In the morning Dick and Anne have to make a quick getaway from the farm, realising it's the wrong place, and before they incur the wrath of the woman's son. They head back to the village and meet up with Julian and George, and Timmy, who is doing much better after some treatment. Dick remembers the strange night time happenings, but no one believes him... until he produces a map. They can't make head nor tail of it, but asking around they realise Gloomy Water is the name of a small lake nearby, and that Two Trees is the house that used to stand on its shores. They try to tell the police about the message and learn that the clanging bells meant that a prisoner has escaped from the nearby prison, but the policeman has no time for the children. So of course they set off to Gloomy Water themselves to see what they can find, and to see if they can decode the map. 

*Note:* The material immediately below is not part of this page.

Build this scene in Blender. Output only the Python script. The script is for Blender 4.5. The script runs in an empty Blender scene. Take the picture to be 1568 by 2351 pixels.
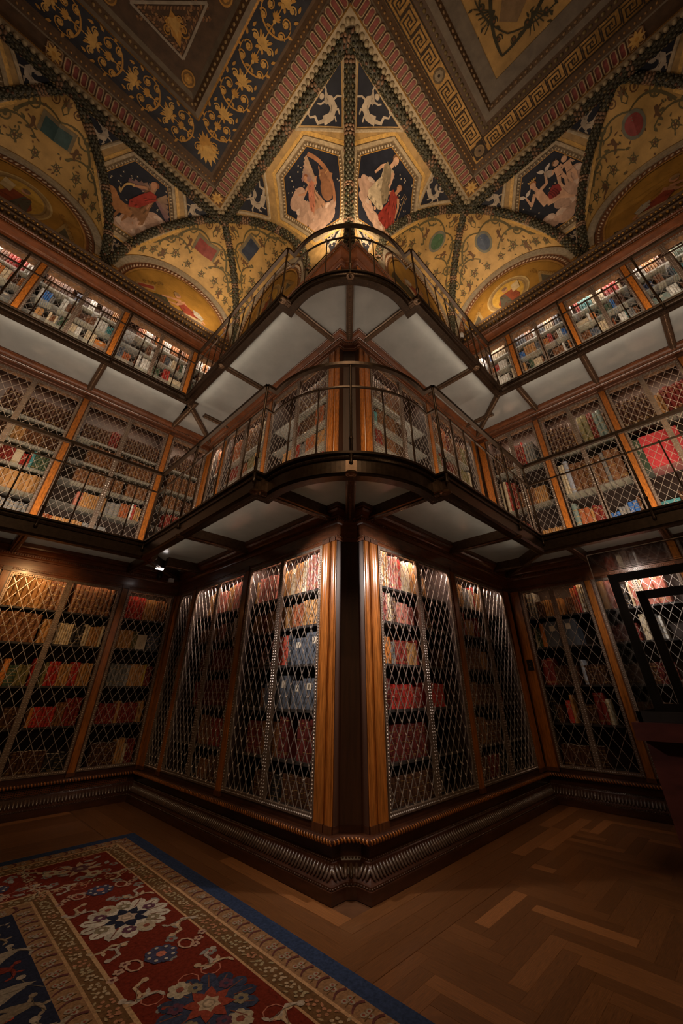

I really liked the adventure, still. It feels like a good one and I liked how the children decoded the mystery. In that, I think it stands up to time. But obviously Enid Blyton is problematic and there's a reason we've moved beyond her in the seventy odd years since this book was first published. One thing I did find stood out was maybe the class issues in the book. Julian and the others NEVER say please or thank you to any shopkeepers or innkeepers who serve them, and they are treated very well by these people, and deferred to, which I think might be a class thing. For instance one inn landlady calls Anne 'miss' even thought she's about ten. The lack of saying please or thank you really annoyed me. They're pompous. Modern Britain really isn't like that and neither should it be!

But I did enjoy the foray into my past with this book, and for that I'm giving it four out of five.